5. Learned Counsel for the respondents has largely relied upon a passage in Paton's jurisprudence, 3rd edition, page 355, wherein, the author observes that the common law rule actio personalis moritur cum persona was modified by a series of exceptions and left only as almost a vestige by the Law Reform (Miscellaneous Provision) Act, 1934. But, I am unable to follow why that state of affairs, which prevails in the United Kingdom by virtue of a specific enactment, should be brought into the picture here and applied to the present situation. In Bhupendra v. Chandramani : AIR1927Cal277 , a Division Bench of the Calcutta High Court in one part of the judgment observed that the doctrine of actio personalis moritur cum persona is not part of the law in India, and, in any event, the learned Judges felt inclined to hold that a cause of action for negligence, in the circumstances of that particular case, fell clearly within the rule of survival. But, in Arunachala v. Subramania : AIR1958Mad142 , Rajamannar, C.J., referred to Bhupendra v. Chandramani : AIR1927Cal277 , in the particular context of the discussion of the actio personalis moritor cum persona rule, and pointed out that the statement of Page, J., appeared to be very wide, and that there were qualifying passages elsewhere.

6. The true construction, obviously, is that already enunciated by our Full Bench, to which I have referred. I have carefully gone through the pleadings, in these two cases, and, substantially they amount to averments of considerable personal injury inflicted on each plaintiff by the malicious act of obtaining an adjudication in insolvency. The damages are not related, per se, to any injury to the estate of the person wronged, and, on the contrary, the damages are broadly claimed, without any specific demarcation related to any property, loss, as damages for personal injuries sustained by the malicious prosecution. The Full Bench decision is the authority for this view that such an injury need not at all be a bodily injury and hence, I am of the opinion that these suits would fall within the excepted matters in Section 306 of the Indian Succession Act. In any event, there is not a little of evidence in support of the criterion laid down by Kumaraswami Sastriar, J., in the Full Bench decision referred to.

7. Even if the vesting of the estate in the Official Receiver, for sometime, caused some conceivable injury, which also affected the property of the person wronged, there is not the slightest averment that a dividend was declared or that anything was done by which the wrong doer materially benefitted or by which the assets of the wrong doer were enhanced. Had there been such evidence, or, even if the enhancement or enlargement has been minimal or marginal, I would have been inclined to hold that, on facts of that character, there may be a possibility of continuing the action against the legal representatives. But, there is not the slighest iota of such evidence, and hence, following the Full Bench and the case law relevant to this respect, I am of the view that, on the facts of these two cases, the action cannot be continued against the legal representatives of the deceased defendant either by the plaintiff or by his legal representatives. I must add that in one of the two cases, it is reported that the plaintiff is also dead.
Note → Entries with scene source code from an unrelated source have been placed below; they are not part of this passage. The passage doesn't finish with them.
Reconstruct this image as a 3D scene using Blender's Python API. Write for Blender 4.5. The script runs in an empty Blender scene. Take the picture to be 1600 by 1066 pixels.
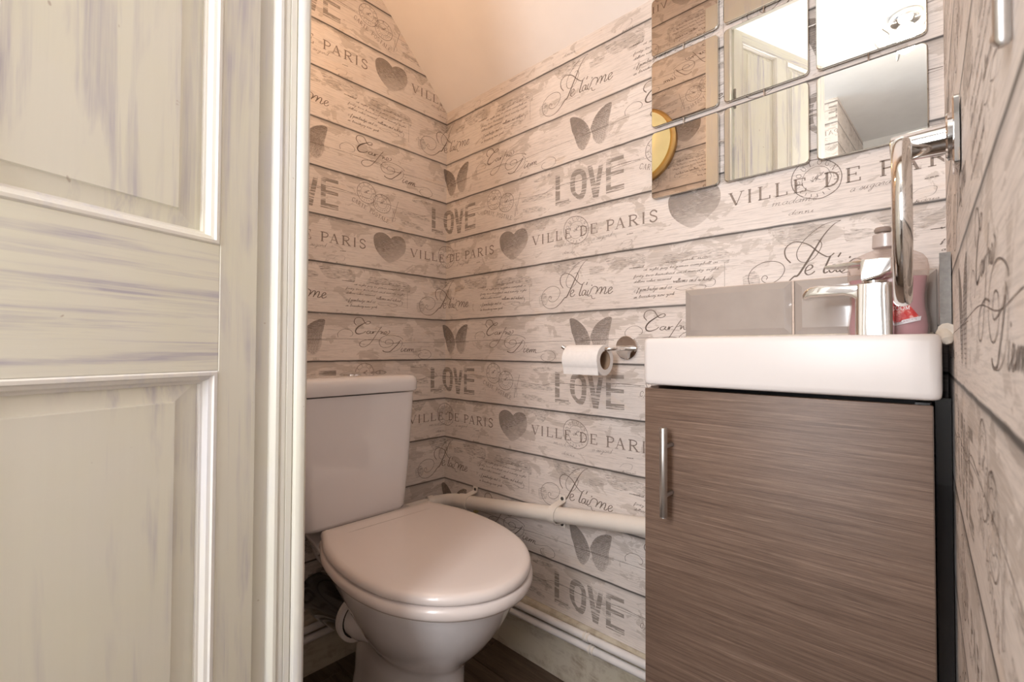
import bpy, bmesh, math, random, json
from mathutils import Matrix, Vector
random.seed(4)
sc = bpy.context.scene
C = sc.collection
PI = math.pi
# ------------------------------------------------------------------ camera
cam_d = bpy.data.cameras.new('camera')
cam = bpy.data.objects.new('camera', cam_d); C.objects.link(cam); sc.camera = cam
F_PX, PITCH, ROLL, YAW = 722.23, 0.019113, 0.004158, 0.755356
CAM = Vector((1.2373, -0.98547, 0.85135))
cam_d.sensor_width = 36; cam_d.lens = F_PX*36/1600; cam_d.clip_start = 0.004
fw = Vector((-math.sin(YAW)*math.cos(PITCH), math.cos(YAW)*math.cos(PITCH), math.sin(PITCH)))
rt = Vector((math.cos(YAW), math.sin(YAW), 0)); up = rt.cross(fw)
r2 = rt*math.cos(ROLL)+up*math.sin(ROLL); u2 = -rt*math.sin(ROLL)+up*math.cos(ROLL)
m = Matrix((r2, u2, -fw)).transposed().to_4x4(); m.translation = CAM
cam.matrix_world = m
cam_d.dof.use_dof = True; cam_d.dof.focus_distance = 0.95; cam_d.dof.aperture_fstop = 13
# ------------------------------------------------------------------ world, light, exposure
w = bpy.data.worlds.new('world'); sc.world = w; w.use_nodes = True
w.node_tree.nodes['Background'].inputs[0].default_value = (0.75, 0.85, 1, 1)
w.node_tree.nodes['Background'].inputs[1].default_value = 0.4
sc.view_settings.view_transform = 'Standard'; sc.view_settings.look = 'None'
sc.view_settings.gamma = 1; sc.view_settings.use_curve_mapping = False
sc.view_settings.exposure = .82
try:
    sc.cycles.use_denoising = True; sc.cycles.max_bounces = 10; sc.cycles.diffuse_bounces = 6
    sc.cycles.glossy_bounces = 5; sc.cycles.transparent_max_bounces = 24; sc.cycles.sample_clamp_indirect = 4
except Exception: pass
def lamp(name, kind, loc, target, energy, color, **kw):
    d = bpy.data.lights.new(name, kind); d.energy = energy; d.color = color
    for k, v in kw.items(): setattr(d, k, v)
    o = bpy.data.objects.new(name, d); C.objects.link(o); o.location = loc
    o.rotation_euler = (Vector(target)-Vector(loc)).to_track_quat('-Z', 'Y').to_euler(); return o
W_ADDED_DAY, W_FLASH, W_SPOT, W_WALL = 3.6, 9.5, 2.6, .40
# the photographer's flash bounced off the hall ceiling, behind the camera
lamp('bounce_flash', 'SPOT', (1.0, -1.50, 1.36), (0.85, -1.85, 2.43), W_FLASH, (1, .955, .91), spot_size=2.6, spot_blend=.9, shadow_soft_size=.05)
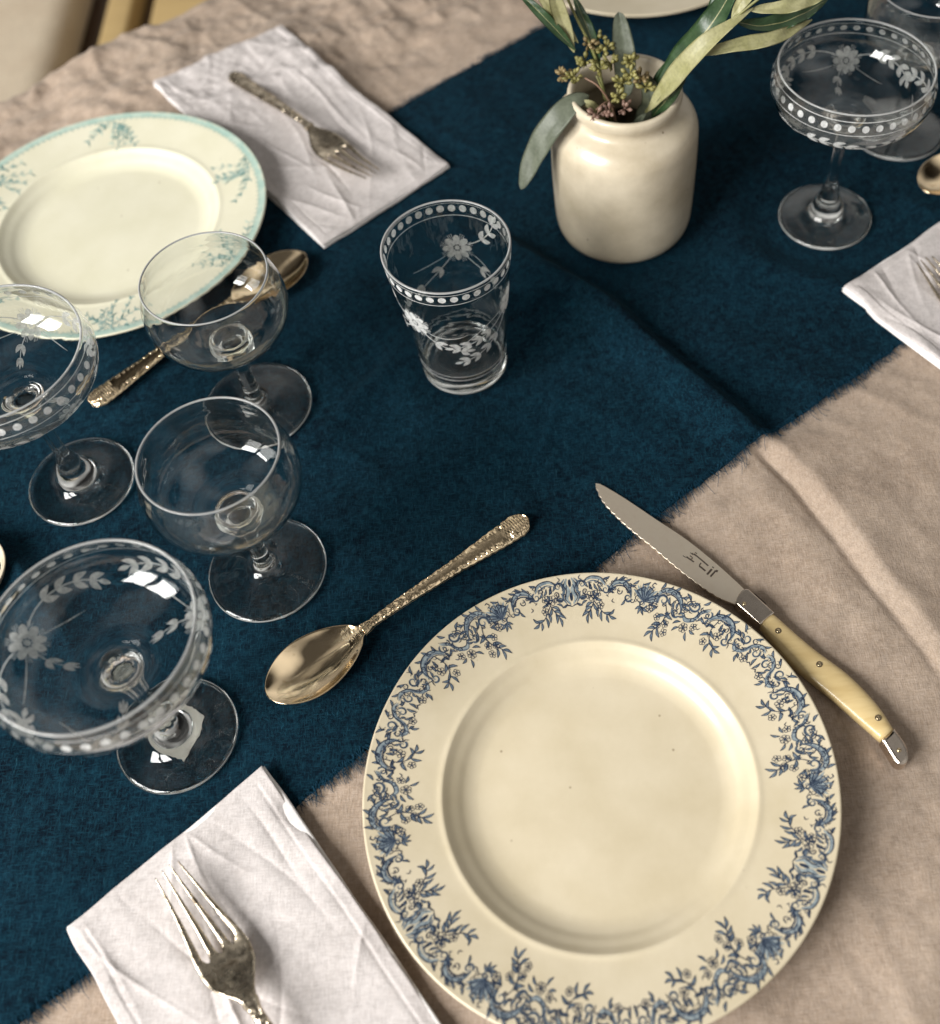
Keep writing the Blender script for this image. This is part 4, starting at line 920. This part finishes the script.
def tube(P, r, n=7, res=18):
    P = spline(P, res); d = np.gradient(P, axis=0); d /= np.linalg.norm(d, axis=1)[:, None]; ref = np.array((.3, .9, .2)); s = np.cross(d, ref); s /= np.linalg.norm(s, axis=1)[:, None]; u = np.cross(s, d)
    rr = np.linspace(r[0], r[1], res) if isinstance(r, tuple) else np.full(res, r); a = np.linspace(0, 2 * PI, n, endpoint=False)
    V = (P[:, None, :] + rr[:, None, None] * (np.cos(a)[None, :, None] * s[:, None, :] + np.sin(a)[None, :, None] * u[:, None, :])).reshape(-1, 3)
    F = [[i * n + k, i * n + (k + 1) % n, (i + 1) * n + (k + 1) % n, (i + 1) * n + k] for i in range(res - 1) for k in range(n)] + [list(range(n))[::-1], list(range((res - 1) * n, res * n))]
    return V, F
def leafmesh(name, P, w, mats, parent, face=(0, -.45, .9), cup=.25, blunt=1.0, twist=0.0, split=False):
    """solid thin blade along curve P, width w, facing roughly `face`"""
    n, m = 34, 11; Q = spline(P, n); d = np.gradient(Q, axis=0); d /= np.linalg.norm(d, axis=1)[:, None]
    s = np.cross(d, np.array(face)); s /= np.linalg.norm(s, axis=1)[:, None] + 1e-9; up = np.cross(s, d)
    t = np.linspace(0, 1, n); ww = w / 2 * (np.sin(PI * np.clip(t, 0, 1) ** .9) ** (.75 * blunt)); ww = np.maximum(ww, .0003)
    th = np.linspace(0, twist, n); s2 = s * np.cos(th)[:, None] + up * np.sin(th)[:, None]; u2 = -s * np.sin(th)[:, None] + up * np.cos(th)[:, None]
    q = np.linspace(-1, 1, m); V = []
    for side in (1, -1):
        for i in range(n):
            for k in q:
                vein = .00035 * math.exp(-(k / .10) ** 2) * (1 if side == 1 else -1)
                edge = (1 - abs(k) ** 4) * .00028 * side
                V.append(Q[i] + s2[i] * ww[i] * k + u2[i] * (cup * ww[i] * (k * k) + edge - vein + .0004 * math.sin(i * .7 + 2 * k)))
    F = gridf(n, m).tolist(); G = [f[::-1] for f in gridf(n, m, off=n * m).tolist()]
    mi = [0] * len(F) + [1] * len(G) if len(mats) > 1 else None
    F = F + G
    for j in (0, m - 1): F += [[i * m + j, (i + 1) * m + j, (i + 1) * m + j + n * m, i * m + j + n * m] for i in range(n - 1)]
    if mi: mi += [0] * (len(F) - len(mi))
    return mesh(name, V, F, mats, parent, mi=mi)
def pods(c, n, r, parent, m, seed, up=(0, -.2, .5)):
    R = np.random.RandomState(seed); V = []; F = []
    def add(v, f):
        o = len(V); V.extend(np.asarray(v).tolist()); F.extend([[i + o for i in q] for q in f])
    c = np.array(c); root = c - np.array(up) * .010
    for k in range(n):
        d = R.normal(0, 1, 3); d[2] = abs(d[2]) * .8 + .1; d[1] -= .4; d /= np.linalg.norm(d); L = r * R.uniform(.65, 1.1); tip = c + d * L; base = c + d * L * .25
        v, f = tube([root + R.normal(0, .0006, 3), c + d * L * .1, base], .00042, 5, 6); add(v, f)
        ln = R.uniform(.0046, .0066); wd = R.uniform(.0011, .0017); ns = 7; a = np.linspace(0, 2 * PI, ns, endpoint=False); s = np.cross(d, (.1, .2, .97)); s /= np.linalg.norm(s) + 1e-9; u = np.cross(s, d)
        ts = np.linspace(0, 1, 8); rr = wd * np.array([.22, .32, .52, .80, 1.0, 1.0, .72, .15])
        vv = np.array([base + d * ln * t_ + q * (math.cos(x) * s + math.sin(x) * u) for t_, q in zip(ts, rr) for x in a]); ff = [[i * ns + j, i * ns + (j + 1) % ns, (i + 1) * ns + (j + 1) % ns, (i + 1) * ns + j] for i in range(7) for j in range(ns)] + [list(range(7 * ns, 8 * ns))]
        add(vv, ff)
    return mesh('seed_cluster', V, F, m, parent)
def stem(P, r, parent, m): V, F = tube(P, r, 8, 26); return mesh('stem', V, F, m, parent)

eu = empty('eucalyptus_sprig', (JX, JY, .03), 0, label='seeded eucalyptus sprig in the jar with a grey leaf hanging over the rim', cat='sprig', group='cut sprigs in the jar')
ol = empty('olive_branch', (JX, JY, .03), 0, label='olive branch with long two-toned leaves arching right from the jar', cat='branch', group='cut sprigs in the jar')
ll = empty('olive_branch', (JX, JY, .03), 0, label='olive branch with slim upright leaves leaning left from the jar', cat='branch', group='cut sprigs in the jar')
def loc(P): return [tuple(np.array(p) - (JX, JY, .03)) for p in P]
stem(loc([(.072, .620, .074), (.0612, .6245, .11), (.0531, .6293, .130)]), (.0011, .0007), eu, M_stem)
stem(loc([(.066, .618, .074), (.0634, .6150, .11), (.0542, .6166, .13), (.0449, .6215, .135)]), (.0010, .0006), eu, M_brownstem)
stem(loc([(.0634, .6150, .115), (.058, .607, .126), (.0501, .6004, .126)]), (.0007, .0005), eu, M_brownstem)
leafmesh('leaf', loc([(.0470, .6185, .123), (.0350, .6110, .1235), (.0200, .6030, .112), (.0080, .6010, .092), (-.0032, .5955, .068)]), .0170, [M_lgrey], eu, face=(-.35, -.6, .7), cup=.15, blunt=.62)
leafmesh('leaf', loc([(.0728, .6308, .110), (.0728, .6398, .132), (.0712, .6508, .150), (.0704, .6560, .158)]), .0150, [M_lgrey], eu, face=(0, -.95, .4), blunt=.55)
leafmesh('leaf', loc([(.0800, .6190, .085), (.0850, .6130, .108), (.0880, .6120, .122), (.0840, .6220, .134)]), .0165, [M_lgrey], eu, face=(.1, -.8, .6), blunt=.6)
leafmesh('leaf', loc([(.0578, .6201, .090), (.0520, .6150, .110), (.0480, .6120, .120), (.0400, .6140, .1235)]), .0100, [M_lpale], eu, face=(.5, -.7, .5))
leafmesh('leaf', loc([(.073, .613, .085), (.078, .605, .108), (.083, .603, .118)]), .0090, [M_lgrey], eu, face=(0, -.8, .6))
CLU = [((.0463, .6381, .135), 9), ((.0380, .6264, .132), 10), ((.0312, .6347, .128), 7), ((.0600, .6422, .14), 8), ((.0628, .6297, .138), 8), ((.0766, .6300, .138), 8), ((.0811, .6168, .135), 9), ((.0690, .6188, .13), 7), ((.0649, .6112, .126), 7), ((.0560, .6486, .145), 6), ((.0488, .6420, .145), 6), ((.0548, .6218, .14), 6), ((.0736, .6142, .14), 8), ((.0841, .6128, .13), 6)]
for i, (c, n) in enumerate(CLU): pods(np.array(c) - (JX, JY, .03), n + 4, .0076, eu, M_budb if i % 4 == 2 else M_bud, 50 + i)
for i, (c, n) in enumerate([((.0501, .5990, .122), 9), ((.0590, .6000, .123), 7), ((.0690, .6020, .123), 7)]): pods(np.array(c) - (JX, JY, .03), n, .0066, eu, M_budp, 90 + i, up=(.3, .5, -.2))
# olive, right
stem(loc([(.078, .622, .074), (.0840, .6138, .11), (.1088, .5970, .158), (.1350, .6034, .182), (.1556, .6038, .2)]), (.0013, .0008), ol, M_stem)
leafmesh('leaf', loc([(.0873, .6163, .112), (.1060, .6125, .148), (.1210, .6060, .176), (.1443, .6261, .2)]), .0190, [M_ldark, M_lpale], ol, face=(-.3, -.5, .8))
leafmesh('leaf', loc([(.0850, .6130, .110), (.0965, .5985, .142), (.1169, .5930, .174), (.1474, .6063, .187)]), .0140, [M_lpale], ol, face=(-.2, -.5, .85), blunt=1.25)
leafmesh('leaf', loc([(.1120, .5975, .163), (.1364, .5970, .168), (.1621, .6016, .168), (.1895, .6209, .165)]), .0095, [M_lpale], ol, face=(0, -.5, .85))
leafmesh('leaf', loc([(.1390, .6150, .172), (.1578, .6120, .170), (.1779, .6180, .170), (.2010, .6330, .17)]), .0120, [M_ldark, M_lpale], ol, face=(0, -.4, .9))
leafmesh('leaf', loc([(.1440, .6074, .185), (.1701, .6063, .186), (.2003, .6187, .185)]), .0090, [M_lpale], ol, face=(0, -.5, .9))
leafmesh('leaf', loc([(.1340, .6040, .183), (.1430, .6080, .195), (.1560, .6160, .208)]), .0085, [M_lpale], ol, face=(0, -.6, .8))
leafmesh('leaf', loc([(.0883, .6107, .108), (.0993, .6002, .135), (.1113, .6050, .155)]), .0095, [M_ldark, M_lpale], ol, face=(.2, -.6, .7))
leafmesh('leaf', loc([(.0826, .6200, .110), (.0988, .6182, .14), (.1187, .6209, .16)]), .0080, [M_ldark, M_lpale], ol, face=(-.3, -.6, .8))
leafmesh('leaf', loc([(.120, .6120, .172), (.1330, .6210, .19), (.1500, .6300, .20)]), .0120, [M_ldark, M_lpale], ol, face=(-.2, -.5, .8))
# olive, left
stem(loc([(.066, .628, .074), (.0590, .6300, .11), (.0531, .6393, .138), (.0411, .6463, .165), (.0310, .6523, .19)]), (.0014, .0008), ll, M_stem)
leafmesh('leaf', loc([(.0400, .6332, .148), (.0214, .6383, .17), (.0020, .6533, .185)]), .0070, [M_ldark, M_lpale], ll, face=(-.2, -.6, .8))
leafmesh('leaf', loc([(.0390, .6340, .146), (.0307, .6403, .172), (.0238, .6431, .2)]), .0100, [M_lpale], ll, face=(.1, -.8, .6))
leafmesh('leaf', loc([(.0420, .6380, .150), (.0250, .6420, .175), (.0120, .6520, .195)]), .0080, [M_lpale], ll, face=(-.1, -.7, .7))
leafmesh('leaf', loc([(.0561, .6366, .128), (.0505, .6454, .15), (.0407, .6638, .17)]), .0080, [M_ldark, M_lpale], ll, face=(.1, -.8, .6))

# ================================================================== chairs beyond the table
def box(x0, x1, y0, y1, z0, z1, r=.0, seg=1):
    V = [(x, y, z) for x in (x0, x1) for y in (y0, y1) for z in (z0, z1)]
    F = [[0, 1, 3, 2], [4, 6, 7, 5], [0, 4, 5, 1], [2, 3, 7, 6], [0, 2, 6, 4], [1, 5, 7, 3]]; return V, F
def bevel_box(name, dims, m, parent, w=.006, seg=3):
    V, F = box(*dims); o = mesh(name, V, F, m, parent, smooth=True); md = o.modifiers.new('bevel', 'BEVEL'); md.width = w; md.segments = seg; return o
ch = empty('upholstered_chair', (-.80, 1.36, -.75), math.radians(0), label='chair with a pale linen seat beyond the far table edge, top left', cat='chair')
bevel_box('seat', (-.26, .205, -.27, .25, .40, .475), M_seat, ch, .03, 5)
bevel_box('seat_frame', (-.255, .215, -.26, .24, .34, .398), M_dwood, ch)
bevel_box('backrest', (-.25, .21, .235, .29, .47, .95), M_seat, ch, .02, 4)
for sx in (-.235, .175):
    for sy in (-.24, .20): bevel_box('leg', (sx, sx + .035, sy, sy + .035, 0, .338), M_dwood, ch)
c2 = empty('wooden_chair', (-.36, 1.44, -.75), 0, label='mustard painted wooden chair beyond the far table edge, right of the linen one', cat='chair')
bevel_box('seat', (-.118, .27, -.20, .24, .45, .475), M_must, c2, .006)
bevel_box('side_rail', (-.178, -.143, -.22, .26, .42, .480), M_must, c2, .006)
bevel_box('seat_frame', (-.142, .26, -.19, .23, .39, .448), M_dwood, c2, .004)
bevel_box('backrest', (-.175, .27, .262, .290, .40, .92), M_must, c2, .006)
for sx in (-.175, .235):
    for sy in (-.19, .20): bevel_box('leg', (sx, sx + .033, sy, sy + .035, 0, .388), M_must, c2)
8. The final question that has been agitated is whether the matter should not be left to the trial of the suit, or suits, after impleading the representatives or whether it should be decided now under Order 22, Rule 1, Civil Procedure Code. I think that there will be considerable uncertainty if the matter is not now decided, and, I am unable to see any justification for postponement of the decision. Order 22, Rule 1, Civil Procedure Code, is very clear that if the right to sue does not survive, or the right to be sued does not survive, the suit abates either on the death of the plaintiff or the defendant, as the case may be. Since the suits abate, in these cases, there can be no justification for postponement of the decision.

9. I allow the revisions, hold, that the suits abate, and dismiss them accordingly. In the particular circumstances of these cases, parties will bear their own costs.